Vicdan körelince değer üretmez olur, eller, diller, ayaklar.

Merhametten mahrum kalmış beden, harap olmuş mesken gibidir.

Zamanı yoktur, mekân kabul etmez. Bulunduğu yüreği ışıtır merhamet.

Güneş gibidir, sıcaklığında ısıtır üşüyen bedenleri.

Cesetlere ruh gibidir, dertlere deva.

Çirkinlikleri örter, eğrilikleri doğrultur.

İlahidir O,Rahman ve Rahim isimlerinin tecellisiyle insana hediye edilmiş bir lütuftur.

İmandandır. Kokusu reyhandır.
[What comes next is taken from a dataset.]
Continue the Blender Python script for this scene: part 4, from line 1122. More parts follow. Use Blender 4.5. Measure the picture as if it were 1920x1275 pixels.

Merhamet insan olmanın ziynetidir.

Mahrumiyeti felaket, musibet ve cefadır.

Mahrum olan elden kaza, dilden bela ve cefa eksik olmaz.

İmanın mesuliyeti ve lezzetiyle bakmadığından,

Gözleri ateş saçar, bakışı şaşıdır.

Bakışını düzeltmek yerine baktığında kusur arar kişi.

Üzer, ezer, yıkar ve döker. İki ayaklı canavar kesilmiştir milletin başına.

Aramızda dolaşırlar,suretleri insandır,siretleri* canavar.

Allah yaratmış demeden, kesip, biçmek doğramaktan başka iş bilmezler.

Memleketin her köşesinde hayvan ve tabiat düşmanları peyda olmuştur.

Kimi çocuk, kimi genç, kimi ihtiyar.

“Yaratılanı yaratandan ötürü seven” medeniyetin evlatlarına ne oldu dersiniz?

Neden bu kadar kin ve nefrete büründük?

Bu musibet nereden bulaştı çoluk çocuğumuza gencimize yaşlımıza.

Tabiatın nadide desenlerine karşı bu katliam başımıza iş açmaz mı? Sanırsınız.

Kaybolan her renk, her koku, her desen, dünyamızı yaşanır olmaktan çıkarmaz mı sanırsınız.

Ne yazık ki bu görüntüler son olmayacak.

Bir şeyler ters gidecek, değer üretmeyince zihinler, yürekler.

Ayakta kalmaya çalışan nice insani değer unutulur, ötelenir, ihmal edilirken,

Gün olur devran döner,

Allahın dilsiz kullarına reva görülen bu canavarca saldırıdan hepimiz nasbimizi alırız.

-----------

*siret;  Bir kimsenin ahlakı, karakteri, kişiliği, davranışı.